Contemporary Shalimars are fair enough, but there is something about the currently used leather/ bergamot clashes in the opening immediacies that induces a certain pituitary nausea. The older extraits, like this one, still have the lemon and baby powder inherent contradictions but are also chock full of all the Peru Balsams and opoponax and styrax you so desire, melding with the coumarins and vanillin: the last time I had one of these particular vintages was in Nagasaki about two decades ago, and I have been craving another bottle of it ever since.

I remember it was unbearably humid and hot; a bruised black and grey sky, pre-thunderstorm, the sky about to crack, and as we got off the overly air-conditioned bus and fell out into the Kyushu August broil I came on with an instantaneous splitting headache.

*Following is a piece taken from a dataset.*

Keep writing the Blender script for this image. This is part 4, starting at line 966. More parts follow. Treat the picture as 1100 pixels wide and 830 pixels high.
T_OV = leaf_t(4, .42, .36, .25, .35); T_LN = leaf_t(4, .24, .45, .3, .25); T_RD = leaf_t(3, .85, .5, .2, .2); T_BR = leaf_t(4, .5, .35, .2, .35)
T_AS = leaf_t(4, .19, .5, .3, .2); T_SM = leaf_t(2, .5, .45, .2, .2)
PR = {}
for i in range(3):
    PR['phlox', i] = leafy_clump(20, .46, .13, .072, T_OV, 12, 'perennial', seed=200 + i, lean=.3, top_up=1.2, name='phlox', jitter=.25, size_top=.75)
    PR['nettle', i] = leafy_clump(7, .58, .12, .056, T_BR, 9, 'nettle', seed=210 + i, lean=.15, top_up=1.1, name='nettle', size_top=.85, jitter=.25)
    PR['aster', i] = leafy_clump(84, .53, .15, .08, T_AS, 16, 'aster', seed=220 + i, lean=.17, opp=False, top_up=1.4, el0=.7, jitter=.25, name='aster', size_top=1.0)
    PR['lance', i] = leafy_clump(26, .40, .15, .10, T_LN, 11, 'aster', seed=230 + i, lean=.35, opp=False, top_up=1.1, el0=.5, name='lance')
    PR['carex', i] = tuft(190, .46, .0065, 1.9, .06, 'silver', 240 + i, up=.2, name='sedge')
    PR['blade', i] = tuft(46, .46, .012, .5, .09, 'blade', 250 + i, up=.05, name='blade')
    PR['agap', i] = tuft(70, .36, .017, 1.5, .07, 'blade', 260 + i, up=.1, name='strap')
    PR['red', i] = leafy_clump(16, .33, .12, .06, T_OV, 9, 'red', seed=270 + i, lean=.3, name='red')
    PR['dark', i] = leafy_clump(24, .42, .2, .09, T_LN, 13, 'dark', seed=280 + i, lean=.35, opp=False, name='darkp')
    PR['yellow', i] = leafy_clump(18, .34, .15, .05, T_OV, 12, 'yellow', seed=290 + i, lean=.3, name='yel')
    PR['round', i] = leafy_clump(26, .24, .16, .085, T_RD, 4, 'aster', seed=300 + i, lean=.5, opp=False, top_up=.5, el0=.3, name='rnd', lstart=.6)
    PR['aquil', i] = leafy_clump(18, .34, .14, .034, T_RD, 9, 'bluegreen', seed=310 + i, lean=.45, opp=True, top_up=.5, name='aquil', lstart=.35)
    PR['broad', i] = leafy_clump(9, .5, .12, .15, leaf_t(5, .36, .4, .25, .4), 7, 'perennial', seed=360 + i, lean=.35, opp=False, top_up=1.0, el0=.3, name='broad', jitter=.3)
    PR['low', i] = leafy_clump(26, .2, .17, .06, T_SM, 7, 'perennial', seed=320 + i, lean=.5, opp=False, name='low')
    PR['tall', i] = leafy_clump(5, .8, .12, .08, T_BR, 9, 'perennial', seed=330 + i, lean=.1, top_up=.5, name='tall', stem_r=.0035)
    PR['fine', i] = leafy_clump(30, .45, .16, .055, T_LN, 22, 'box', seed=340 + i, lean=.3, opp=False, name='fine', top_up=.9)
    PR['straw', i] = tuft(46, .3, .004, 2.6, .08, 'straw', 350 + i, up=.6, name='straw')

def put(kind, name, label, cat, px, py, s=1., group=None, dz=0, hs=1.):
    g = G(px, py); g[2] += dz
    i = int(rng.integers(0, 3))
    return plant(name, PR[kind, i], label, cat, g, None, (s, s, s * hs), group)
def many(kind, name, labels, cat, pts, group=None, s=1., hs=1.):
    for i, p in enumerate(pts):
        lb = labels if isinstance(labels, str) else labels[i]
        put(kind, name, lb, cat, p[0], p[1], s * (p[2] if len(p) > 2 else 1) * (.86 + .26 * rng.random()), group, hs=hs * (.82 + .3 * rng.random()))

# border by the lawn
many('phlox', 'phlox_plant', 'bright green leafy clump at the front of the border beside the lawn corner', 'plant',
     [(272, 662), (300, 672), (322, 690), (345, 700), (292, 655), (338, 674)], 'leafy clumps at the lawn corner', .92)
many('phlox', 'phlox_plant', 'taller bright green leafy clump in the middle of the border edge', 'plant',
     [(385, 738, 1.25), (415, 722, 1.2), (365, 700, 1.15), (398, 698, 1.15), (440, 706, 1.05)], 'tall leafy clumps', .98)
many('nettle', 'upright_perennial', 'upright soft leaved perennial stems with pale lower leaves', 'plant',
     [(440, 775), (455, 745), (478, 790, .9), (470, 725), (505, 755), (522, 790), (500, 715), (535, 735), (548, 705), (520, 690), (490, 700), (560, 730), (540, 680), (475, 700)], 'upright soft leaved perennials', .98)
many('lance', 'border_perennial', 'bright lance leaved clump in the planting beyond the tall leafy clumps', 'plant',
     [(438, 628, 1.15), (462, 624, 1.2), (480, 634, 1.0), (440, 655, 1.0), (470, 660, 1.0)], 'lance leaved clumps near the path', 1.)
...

And yet in the confines of our hotel, I was in the middle of finally properly falling in love with real Shalimar; when it unfurled to the base neither of us could quite believe how incredible it was smelling on me : deeply sensual ; hypnotic; erotic.

Excitedly getting home on Tuesday evening with my haul after a rather gruelling day at work, d asleep upstairs, I changed out my teaching clothes and just sat on the sofa downstairs breathing it all in. Small helpings of Vanilia and Shalimar — not going to be profligate with these this time, I now know how hard they are to come by — but worn close together ….. …… ……………my oh my.